Summary
Salty Pets needed one WooCommerce store that could support both retail shoppers and approved wholesale buyers. The build created separate shopping experiences, integrated payment and accounting workflows, and added supporting content for trust, usability, and search visibility.
Salty Pets eCommerce
Salty Pets needed more than a standard online store.
The business served two different customer groups: regular retail shoppers and wholesale buyers who needed a faster, more practical ordering experience. That meant the website had to feel simple for casual customers while still supporting a more efficient workflow for approved trade accounts.
When One Store Needs to Serve Two Buying Journeys
A typical eCommerce setup treats every customer the same.
That was the problem.
Retail customers needed a visual, browse-friendly product experience. Wholesale customers needed speed, clarity, and access to pricing or ordering options that weren’t appropriate for the public-facing store.
The site also needed to support payments, accounting, international shipping, tax rules, and stock visibility without creating unnecessary admin work behind the scenes.
Designing Separate Paths Inside One WooCommerce Store
We built a flexible WooCommerce website with two distinct shopping experiences.
Retail customers were given a standard grid-style product layout, making the store easy to browse visually. Approved wholesale customers could use a streamlined list view designed for faster repeat ordering.
Wholesale access was supported by a secure approval process and dynamic pricing options, allowing Salty Pets to manage different customer types without needing two separate websites.
Connecting the Store to the Business Workflow
The build also focused on the operational layer behind the storefront.
PayPal, Stripe, and Xero were integrated to support payment processing and financial workflows. Shipping and tax rules were configured for international orders, helping reduce checkout friction for customers outside the local market.
Inventory behaviour was also refined so out-of-stock products would not be shown unnecessarily, creating a cleaner browsing experience and reducing customer frustration.
Supporting Search, Trust and Customer Questions
Beyond the store itself, the website included supporting content designed to build trust and answer common questions.
A custom FAQ page, clear contact section, and five SEO-focused blog articles gave the site more depth than a basic product catalogue. This helped support search visibility while giving customers more context before purchasing.
Practical Outcomes Beyond Launch Day
| Area | Outcome |
|---|---|
| Retail shopping | Visual product grid for everyday customers |
| Wholesale ordering | Streamlined list view for approved buyers |
| Customer access | Secure wholesale approval workflow |
| Pricing | Dynamic pricing options by customer type |
| Payments | PayPal and Stripe integrated |
| Accounting | Xero connected for financial workflows |
| Shipping | International shipping and tax rules configured |
| Inventory | In-stock display logic to reduce customer friction |
| Content | FAQ, contact page, and SEO blog content added |
Why This Worked
The value of this project came from separating customer needs without separating the business infrastructure.

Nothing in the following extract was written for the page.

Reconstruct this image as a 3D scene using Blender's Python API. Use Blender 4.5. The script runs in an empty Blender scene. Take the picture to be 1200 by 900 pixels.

Retail buyers could browse naturally. Wholesale buyers could order more efficiently. Salty Pets could manage both from one WooCommerce system.
That is the difference between adding eCommerce functionality and designing an eCommerce workflow.
What Made This Different
This wasn’t a large-scale growth campaign or a traditional SEO project. Salty Pets operates within a specialised market where customer access is intentionally selective. The business serves a limited global customer base, with purchasing and distribution requirements shaped by both customer eligibility and regulatory obligations.
Because products were exported internationally, ordering workflows also needed to align with relevant Australian and Queensland requirements, alongside import conditions applying within destination markets.
That changed the role of the website. The goal wasn’t attracting the highest possible volume of traffic or maximising broad product exposure. It was creating a structured system that made purchasing easier for approved customers, supported business processes behind the scenes, and presented information clearly for a highly specific audience.
Sometimes success isn’t measured by reaching more people. It’s measured by making the experience smoother for the right people.
It was a practical eCommerce build with a clear operational purpose: make the store easier to use for different buyers, easier to manage for the business, and better prepared for future visibility.